Omar Khadr was just 15 years old when he was taken to the U.S. military prison at Guantanamo Bay, Cuba, in 2002 — the youngest person ever to be incarcerated at the controversial camp. After a decade there, he was transferred to a prison in western Canada as part of a plea deal.
The Toronto-born Khadr is now at the center of a battle between defense lawyers who want him freed on bail and Canada's government, which has launched an 11th-hour appeal to make sure he stays put.
Ottawa says freeing Khadr, who is now 28, could jeopardize relations between Canada and the U.S., which cut a deal that got him back home.
A Canadian judge said Tuesday that she needs more time to decide whether Khadr should be released while he appeals his conviction for war crimes. Her decision is expected Thursday.
This is just the latest legal wrangling for Khadr. It started in 2002 when he was captured by U.S. forces in eastern Afghanistan. He was initially held at Bagram Air Field, near Kabul, where one of his interrogators later testified that he had been threatened with rape, according to The Guardian.
Khadr was sent to Guantanamo Bay shortly afterward.
The U.S. accusations against Khadr included throwing a grenade during a 2002 battle in Afghanistan that killed U.S. Army Sgt. 1st Class Christopher Speer. Khadr was also wounded in the attack and was partially blinded.
In 2010, Khadr was convicted by a U.S. military commission of five war crimes.
The Obama administration, keen to clear prisoners out of Guantanamo, was eager to have Khadr's case wrapped up, and offered him an eight-year sentence in 2010, and the opportunity to return to Canada as part of a plea deal, according to the Toronto Star. Khadr accepted.

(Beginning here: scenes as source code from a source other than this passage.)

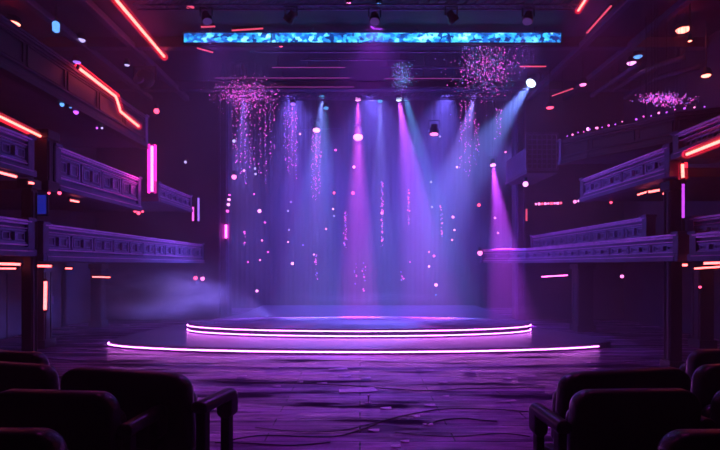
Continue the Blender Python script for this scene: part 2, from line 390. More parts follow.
# lattice-fronted box high beside the stage
root = thing('lattice_box', 'small lattice-fronted box high on the right beside the stage', 'box seat', (6.9, 19.2, 6.0))
MB().box((7.0, 20.6, 6.0), (1.2, 2.8, .14)).build('deck', M['deck'], root)
mb = MB()
for i in range(7): mb.bar((6.42 + i * .19, 19.2, 6.05), (6.42 + i * .19, 19.2, 7.4), .03, .03)
for i in range(8): mb.bar((6.4, 19.2, 6.1 + i * .185), (7.58, 19.2, 6.1 + i * .185), .03, .03)
mb.build('lattice', M['orn'], root)
mb = MB()
for a, b in (((6.4, 6.05), (6.4, 7.45)), ((7.58, 6.05), (7.58, 7.45)), ((6.4, 7.45), (7.58, 7.45)), ((6.4, 6.05), (7.58, 6.05))): mb.bar((a[0], 19.2, a[1]), (b[0], 19.2, b[1]), .08, .08)
mb.build('frame', M['truss'], root)
MB().box((6.45, 20.6, 6.5), (.06, 2.7, .9)).build('side_panel', M['fascia'], root)

# ------------------------------------------------------------------ stage
def arc(a, b, cx, cy, t0, t1, n): return [(cx + a * math.sin(t0 + (t1 - t0) * i / n), cy - b * math.cos(t0 + (t1 - t0) * i / n)) for i in range(n + 1)]
st = thing('stage_platform', 'wide low stage platform with one violet light line along its curved front', 'stage', (0, 18, 0))
edge = arc(7.45, 1.62, 0, 14.95, -PI / 2, PI / 2, 96)
poly = edge + [(7.45, 15.6), (6.4, 17.6), (6.4, 27.8), (-5.4, 27.8), (-5.4, 22.6), (-7.2, 17.6), (-7.45, 15.6)]
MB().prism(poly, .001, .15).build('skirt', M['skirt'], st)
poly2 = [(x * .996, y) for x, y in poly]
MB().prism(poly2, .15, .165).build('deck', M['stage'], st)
e1 = arc(7.49, 1.66, 0, 14.95, -PI / 2 - .12, 1.14, 110)
MB().tube([(x, y, .085) for x, y in e1], .018, 8).build('light_strip', M['ring'], st)
dk = thing('stage_disc', 'oval raised disc on the stage ringed by two violet light lines', 'stage', (0, 17.05, .165))
el = lambda a, b, n=128: [(-.03 + a * math.sin(2 * PI * i / n), 17.05 - b * math.cos(2 * PI * i / n)) for i in range(n)]
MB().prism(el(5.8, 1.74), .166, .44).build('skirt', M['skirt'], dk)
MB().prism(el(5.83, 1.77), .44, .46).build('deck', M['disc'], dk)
mb = MB()
for k in (.93, .85, .76, .66, .54, .4): mb.tube([(x, y, .461) for x, y in el(5.8 * k, 1.74 * k)], .012, 5, closed=True)
mb.build('deck_groove', M['inlay'], dk)
for z in (.225, .375):
    e2 = arc(5.83, 1.77, -.03, 17.05, -PI / 2 - .1, PI / 2 + .06, 110)
    MB().tube([(x, y, z) for x, y in e2], .016, 8).build('light_strip', M['ring'], dk)

# ------------------------------------------------------------------ LED ticker across the ceiling
Ys = 15.9; a, b = P(184, 33, Ys), P(561, 42, Ys)
sg = thing('led_screen', 'long narrow blue LED screen spanning the ceiling above the stage', 'screen', ((a.x + b.x) / 2, Ys, b.z))
MB().box(((a.x + b.x) / 2, Ys + .12, (a.z + b.z) / 2), (b.x - a.x + .12, .2, a.z - b.z + .08)).build('housing', M['black'], sg, bevel=.02)
for x0, x1 in ((a.x, a.x + 2.75), (a.x + 2.79, b.x)):
    mb = MB(); nx = 1; mb.box(((x0 + x1) / 2, Ys + .005, (a.z + b.z) / 2), (x1 - x0, .03, a.z - b.z)); mb.build('display', M['led'], sg)
for x in (a.x + .8, -1.5, 1.8, b.x - .8):
    MB().box((x, Ys + .14, (a.z + CZ) / 2 + .04), (.06, .06, CZ - a.z - .06)).build('hanger', M['truss'], sg)

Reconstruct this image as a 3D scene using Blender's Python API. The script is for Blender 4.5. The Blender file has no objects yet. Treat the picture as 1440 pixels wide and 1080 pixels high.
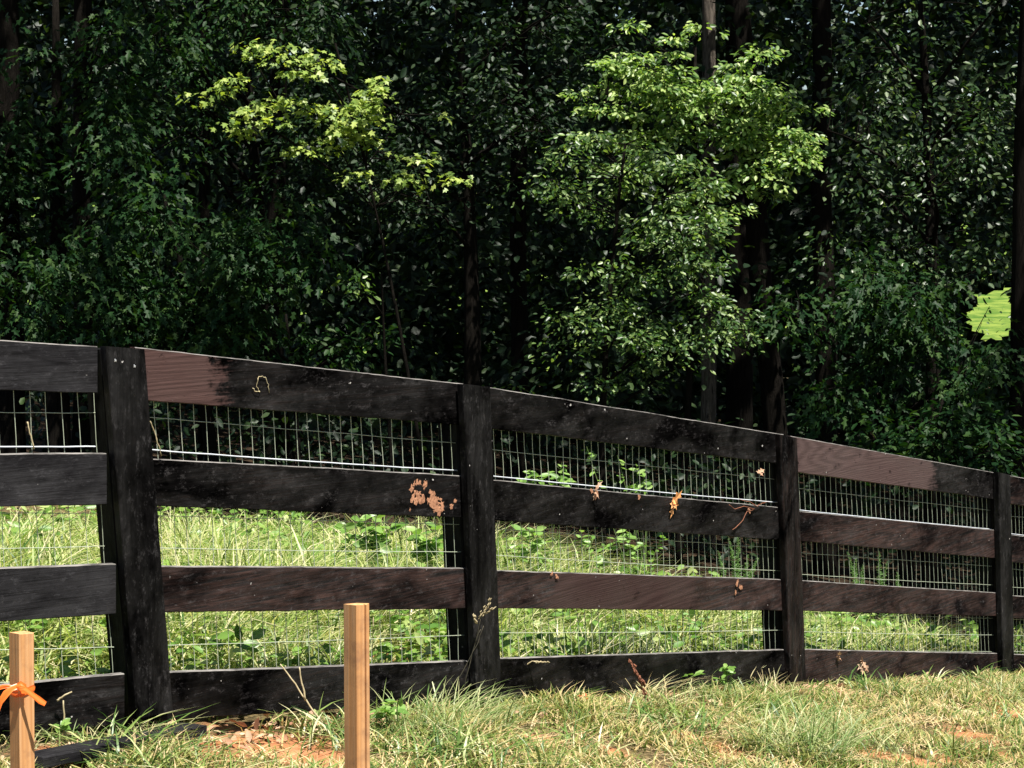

Since then, he has said he agreed to the plea deal only to get out of Guantanamo and back to Canada, according to The Associated Press. Khadr appealed his conviction by the U.S. military court. On April 24, a judge of the Alberta Court of Queen's Bench granted him bail.
The Canadian government appealed that decision, arguing that allowing Khadr out would present an unprecedented risk to the public. Ottawa maintains that the judge had no authority to hear Khadr's bail application under the treaty that allowed his return to Canada, and that it could jeopardize future repatriations of other Canadian prisoners from the U.S.
Canada's Public Safety Minister, Steven Blaney, has repeatedly called Khadr an unrepentant terrorist, according to the Edmonton Journal.
"We feel that Mr. Khadr, until a final decision is rendered by the court, should stay behind bars," Blaney said in Ottawa.
One of Khadr's lawyers, Dennis Edney, says Ottawa's efforts to keep his client in prison is malicious, according to The Guardian.
"This is a government that doesn't believe in the rule of law," he said.
Khadr's case has been divisive in Canada. U.S. military prosecutors said his parents were ardent supporters of militant Islam and that at one point the family shared a compound with al-Qaida leader Osama bin Laden.
But there was concern among many Canadians that a 15-year-old was held and interrogated at Guantanamo Bay. Khadr has already spent two years more in custody than he would have had he been convicted in Canada, according to the Toronto Star.
Khadr is eligible for parole in 2016.